* REQUIREMENT *
Everything from the first line to the line containing "farmhouse()" is to be repeated exactly; nothing past it.

* SUPPLIED MATERIAL *
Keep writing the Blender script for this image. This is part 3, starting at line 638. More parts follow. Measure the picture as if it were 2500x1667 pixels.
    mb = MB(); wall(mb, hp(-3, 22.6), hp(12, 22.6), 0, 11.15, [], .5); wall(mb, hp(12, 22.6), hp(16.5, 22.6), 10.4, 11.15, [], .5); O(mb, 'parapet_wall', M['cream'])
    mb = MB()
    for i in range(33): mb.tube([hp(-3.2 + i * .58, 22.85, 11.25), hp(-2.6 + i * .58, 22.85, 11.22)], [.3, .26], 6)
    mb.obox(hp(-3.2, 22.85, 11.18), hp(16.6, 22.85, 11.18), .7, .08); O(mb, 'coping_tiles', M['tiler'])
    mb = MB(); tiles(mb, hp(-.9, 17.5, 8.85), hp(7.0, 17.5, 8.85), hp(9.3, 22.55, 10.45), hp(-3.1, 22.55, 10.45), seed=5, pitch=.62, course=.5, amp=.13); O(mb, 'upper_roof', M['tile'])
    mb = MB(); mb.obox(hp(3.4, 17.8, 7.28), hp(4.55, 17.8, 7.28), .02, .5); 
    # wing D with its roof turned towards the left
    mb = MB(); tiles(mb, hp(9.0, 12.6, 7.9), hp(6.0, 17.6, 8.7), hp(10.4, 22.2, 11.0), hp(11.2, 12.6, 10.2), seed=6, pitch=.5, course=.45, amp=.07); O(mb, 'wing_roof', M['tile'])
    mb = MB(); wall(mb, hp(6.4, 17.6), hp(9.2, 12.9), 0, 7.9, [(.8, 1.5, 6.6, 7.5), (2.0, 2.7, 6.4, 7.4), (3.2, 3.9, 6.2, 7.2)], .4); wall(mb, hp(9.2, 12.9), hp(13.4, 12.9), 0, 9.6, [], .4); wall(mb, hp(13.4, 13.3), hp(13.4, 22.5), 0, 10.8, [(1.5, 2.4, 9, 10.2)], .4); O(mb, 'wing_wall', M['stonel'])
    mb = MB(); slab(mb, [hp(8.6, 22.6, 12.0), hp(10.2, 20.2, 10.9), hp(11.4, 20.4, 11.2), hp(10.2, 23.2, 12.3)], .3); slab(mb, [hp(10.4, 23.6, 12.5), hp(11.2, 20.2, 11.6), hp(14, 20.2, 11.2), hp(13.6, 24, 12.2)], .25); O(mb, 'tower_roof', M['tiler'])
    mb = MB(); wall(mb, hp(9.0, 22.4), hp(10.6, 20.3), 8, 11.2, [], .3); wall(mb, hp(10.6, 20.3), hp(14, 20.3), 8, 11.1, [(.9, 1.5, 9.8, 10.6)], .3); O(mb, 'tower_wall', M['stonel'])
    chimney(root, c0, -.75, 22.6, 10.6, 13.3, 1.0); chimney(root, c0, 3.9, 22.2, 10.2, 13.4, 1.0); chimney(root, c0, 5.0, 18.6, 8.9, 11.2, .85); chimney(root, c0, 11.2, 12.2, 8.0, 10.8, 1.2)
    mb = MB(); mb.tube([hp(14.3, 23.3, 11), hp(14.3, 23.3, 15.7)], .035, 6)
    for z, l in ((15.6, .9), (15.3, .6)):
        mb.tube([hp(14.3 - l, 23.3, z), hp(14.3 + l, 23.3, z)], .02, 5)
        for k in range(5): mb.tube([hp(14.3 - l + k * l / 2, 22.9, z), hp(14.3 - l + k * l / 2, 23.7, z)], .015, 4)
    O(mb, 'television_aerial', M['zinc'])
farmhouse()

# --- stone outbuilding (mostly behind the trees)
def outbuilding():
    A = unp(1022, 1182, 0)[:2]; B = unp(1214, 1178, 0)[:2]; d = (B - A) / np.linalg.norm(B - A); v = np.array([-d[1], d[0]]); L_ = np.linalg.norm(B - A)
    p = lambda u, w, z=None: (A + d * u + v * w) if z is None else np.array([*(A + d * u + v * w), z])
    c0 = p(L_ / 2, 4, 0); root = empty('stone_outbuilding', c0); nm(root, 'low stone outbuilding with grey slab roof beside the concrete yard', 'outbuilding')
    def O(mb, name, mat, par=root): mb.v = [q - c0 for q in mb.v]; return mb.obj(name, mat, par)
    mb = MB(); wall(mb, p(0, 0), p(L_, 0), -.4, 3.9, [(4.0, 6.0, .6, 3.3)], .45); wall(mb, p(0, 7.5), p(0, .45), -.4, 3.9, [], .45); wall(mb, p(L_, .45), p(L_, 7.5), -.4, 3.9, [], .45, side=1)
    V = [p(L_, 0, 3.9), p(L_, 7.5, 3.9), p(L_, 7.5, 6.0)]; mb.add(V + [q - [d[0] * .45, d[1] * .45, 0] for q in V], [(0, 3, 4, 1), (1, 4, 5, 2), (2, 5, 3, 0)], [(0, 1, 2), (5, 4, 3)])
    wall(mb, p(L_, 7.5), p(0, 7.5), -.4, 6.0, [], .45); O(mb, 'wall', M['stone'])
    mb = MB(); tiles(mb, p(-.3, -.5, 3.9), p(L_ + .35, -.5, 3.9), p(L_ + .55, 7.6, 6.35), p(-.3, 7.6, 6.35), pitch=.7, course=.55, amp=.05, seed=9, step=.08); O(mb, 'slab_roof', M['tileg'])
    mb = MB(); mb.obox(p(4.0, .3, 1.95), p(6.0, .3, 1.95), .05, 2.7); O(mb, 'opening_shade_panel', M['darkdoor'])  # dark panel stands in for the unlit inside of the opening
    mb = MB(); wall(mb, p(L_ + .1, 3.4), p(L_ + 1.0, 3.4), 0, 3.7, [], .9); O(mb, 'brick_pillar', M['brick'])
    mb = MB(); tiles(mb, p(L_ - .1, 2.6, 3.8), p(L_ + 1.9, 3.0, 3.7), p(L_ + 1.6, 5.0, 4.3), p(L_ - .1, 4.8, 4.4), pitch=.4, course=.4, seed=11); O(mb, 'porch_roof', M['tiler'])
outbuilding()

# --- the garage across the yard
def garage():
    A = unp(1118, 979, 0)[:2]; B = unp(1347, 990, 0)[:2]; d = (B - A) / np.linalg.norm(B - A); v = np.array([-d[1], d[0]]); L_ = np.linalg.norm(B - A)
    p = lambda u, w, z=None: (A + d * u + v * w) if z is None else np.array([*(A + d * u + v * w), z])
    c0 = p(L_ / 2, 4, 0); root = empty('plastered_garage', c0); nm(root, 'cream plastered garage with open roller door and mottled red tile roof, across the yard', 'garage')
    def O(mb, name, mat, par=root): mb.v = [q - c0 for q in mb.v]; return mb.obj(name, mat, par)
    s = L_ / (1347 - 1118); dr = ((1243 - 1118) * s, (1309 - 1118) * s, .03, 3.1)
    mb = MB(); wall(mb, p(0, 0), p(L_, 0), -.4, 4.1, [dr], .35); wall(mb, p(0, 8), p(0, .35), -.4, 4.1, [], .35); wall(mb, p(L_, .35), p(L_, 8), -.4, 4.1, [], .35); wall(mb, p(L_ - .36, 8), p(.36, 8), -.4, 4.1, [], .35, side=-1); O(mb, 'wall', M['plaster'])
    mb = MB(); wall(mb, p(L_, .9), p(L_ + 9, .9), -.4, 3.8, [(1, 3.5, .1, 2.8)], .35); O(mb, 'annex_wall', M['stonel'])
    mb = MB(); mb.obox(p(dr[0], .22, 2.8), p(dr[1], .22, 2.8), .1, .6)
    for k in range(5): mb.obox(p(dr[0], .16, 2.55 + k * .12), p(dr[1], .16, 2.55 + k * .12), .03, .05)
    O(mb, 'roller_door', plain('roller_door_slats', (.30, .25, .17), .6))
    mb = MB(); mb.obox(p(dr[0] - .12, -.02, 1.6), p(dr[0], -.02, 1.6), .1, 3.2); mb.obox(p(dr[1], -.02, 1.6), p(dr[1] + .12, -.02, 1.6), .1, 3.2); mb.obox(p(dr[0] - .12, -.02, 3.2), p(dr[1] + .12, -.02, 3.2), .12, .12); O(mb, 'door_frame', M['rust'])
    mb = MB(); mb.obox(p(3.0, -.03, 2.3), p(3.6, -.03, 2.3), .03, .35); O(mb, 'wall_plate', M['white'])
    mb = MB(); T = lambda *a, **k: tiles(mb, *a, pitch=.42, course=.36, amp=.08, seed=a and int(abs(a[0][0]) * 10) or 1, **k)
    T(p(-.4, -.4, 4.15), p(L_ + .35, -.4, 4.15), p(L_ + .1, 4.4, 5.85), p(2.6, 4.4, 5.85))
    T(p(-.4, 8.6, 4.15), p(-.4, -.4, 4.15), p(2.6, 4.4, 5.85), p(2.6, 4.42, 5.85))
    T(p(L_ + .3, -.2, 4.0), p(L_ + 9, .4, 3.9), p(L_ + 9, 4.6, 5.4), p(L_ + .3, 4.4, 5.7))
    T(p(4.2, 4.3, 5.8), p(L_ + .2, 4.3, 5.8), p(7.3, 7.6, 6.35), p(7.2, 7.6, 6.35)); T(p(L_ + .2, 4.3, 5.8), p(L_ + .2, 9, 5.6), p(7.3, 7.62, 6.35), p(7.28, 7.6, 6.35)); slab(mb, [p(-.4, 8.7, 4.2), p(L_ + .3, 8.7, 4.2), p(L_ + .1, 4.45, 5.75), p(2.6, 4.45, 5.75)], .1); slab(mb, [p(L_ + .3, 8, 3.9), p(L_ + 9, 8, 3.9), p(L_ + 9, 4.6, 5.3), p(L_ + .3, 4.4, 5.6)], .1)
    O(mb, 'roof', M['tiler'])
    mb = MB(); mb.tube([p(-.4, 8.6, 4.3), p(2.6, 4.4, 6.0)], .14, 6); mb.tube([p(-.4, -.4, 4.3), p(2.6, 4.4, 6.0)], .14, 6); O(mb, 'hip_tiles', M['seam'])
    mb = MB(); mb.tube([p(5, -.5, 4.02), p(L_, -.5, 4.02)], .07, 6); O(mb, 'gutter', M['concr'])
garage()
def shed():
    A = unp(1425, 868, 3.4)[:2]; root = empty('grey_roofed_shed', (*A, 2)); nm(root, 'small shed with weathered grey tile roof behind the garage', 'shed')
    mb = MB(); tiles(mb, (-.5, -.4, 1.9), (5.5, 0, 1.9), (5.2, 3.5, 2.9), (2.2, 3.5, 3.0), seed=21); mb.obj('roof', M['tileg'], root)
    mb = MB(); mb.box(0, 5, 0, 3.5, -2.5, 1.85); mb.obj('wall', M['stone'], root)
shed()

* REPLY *
Keep writing the Blender script for this image. This is part 3, starting at line 638. More parts follow. Measure the picture as if it were 2500x1667 pixels.
    mb = MB(); wall(mb, hp(-3, 22.6), hp(12, 22.6), 0, 11.15, [], .5); wall(mb, hp(12, 22.6), hp(16.5, 22.6), 10.4, 11.15, [], .5); O(mb, 'parapet_wall', M['cream'])
    mb = MB()
    for i in range(33): mb.tube([hp(-3.2 + i * .58, 22.85, 11.25), hp(-2.6 + i * .58, 22.85, 11.22)], [.3, .26], 6)
    mb.obox(hp(-3.2, 22.85, 11.18), hp(16.6, 22.85, 11.18), .7, .08); O(mb, 'coping_tiles', M['tiler'])
    mb = MB(); tiles(mb, hp(-.9, 17.5, 8.85), hp(7.0, 17.5, 8.85), hp(9.3, 22.55, 10.45), hp(-3.1, 22.55, 10.45), seed=5, pitch=.62, course=.5, amp=.13); O(mb, 'upper_roof', M['tile'])
    mb = MB(); mb.obox(hp(3.4, 17.8, 7.28), hp(4.55, 17.8, 7.28), .02, .5); 
    # wing D with its roof turned towards the left
    mb = MB(); tiles(mb, hp(9.0, 12.6, 7.9), hp(6.0, 17.6, 8.7), hp(10.4, 22.2, 11.0), hp(11.2, 12.6, 10.2), seed=6, pitch=.5, course=.45, amp=.07); O(mb, 'wing_roof', M['tile'])
    mb = MB(); wall(mb, hp(6.4, 17.6), hp(9.2, 12.9), 0, 7.9, [(.8, 1.5, 6.6, 7.5), (2.0, 2.7, 6.4, 7.4), (3.2, 3.9, 6.2, 7.2)], .4); wall(mb, hp(9.2, 12.9), hp(13.4, 12.9), 0, 9.6, [], .4); wall(mb, hp(13.4, 13.3), hp(13.4, 22.5), 0, 10.8, [(1.5, 2.4, 9, 10.2)], .4); O(mb, 'wing_wall', M['stonel'])
    mb = MB(); slab(mb, [hp(8.6, 22.6, 12.0), hp(10.2, 20.2, 10.9), hp(11.4, 20.4, 11.2), hp(10.2, 23.2, 12.3)], .3); slab(mb, [hp(10.4, 23.6, 12.5), hp(11.2, 20.2, 11.6), hp(14, 20.2, 11.2), hp(13.6, 24, 12.2)], .25); O(mb, 'tower_roof', M['tiler'])
    mb = MB(); wall(mb, hp(9.0, 22.4), hp(10.6, 20.3), 8, 11.2, [], .3); wall(mb, hp(10.6, 20.3), hp(14, 20.3), 8, 11.1, [(.9, 1.5, 9.8, 10.6)], .3); O(mb, 'tower_wall', M['stonel'])
    chimney(root, c0, -.75, 22.6, 10.6, 13.3, 1.0); chimney(root, c0, 3.9, 22.2, 10.2, 13.4, 1.0); chimney(root, c0, 5.0, 18.6, 8.9, 11.2, .85); chimney(root, c0, 11.2, 12.2, 8.0, 10.8, 1.2)
    mb = MB(); mb.tube([hp(14.3, 23.3, 11), hp(14.3, 23.3, 15.7)], .035, 6)
    for z, l in ((15.6, .9), (15.3, .6)):
        mb.tube([hp(14.3 - l, 23.3, z), hp(14.3 + l, 23.3, z)], .02, 5)
        for k in range(5): mb.tube([hp(14.3 - l + k * l / 2, 22.9, z), hp(14.3 - l + k * l / 2, 23.7, z)], .015, 4)
    O(mb, 'television_aerial', M['zinc'])
farmhouse()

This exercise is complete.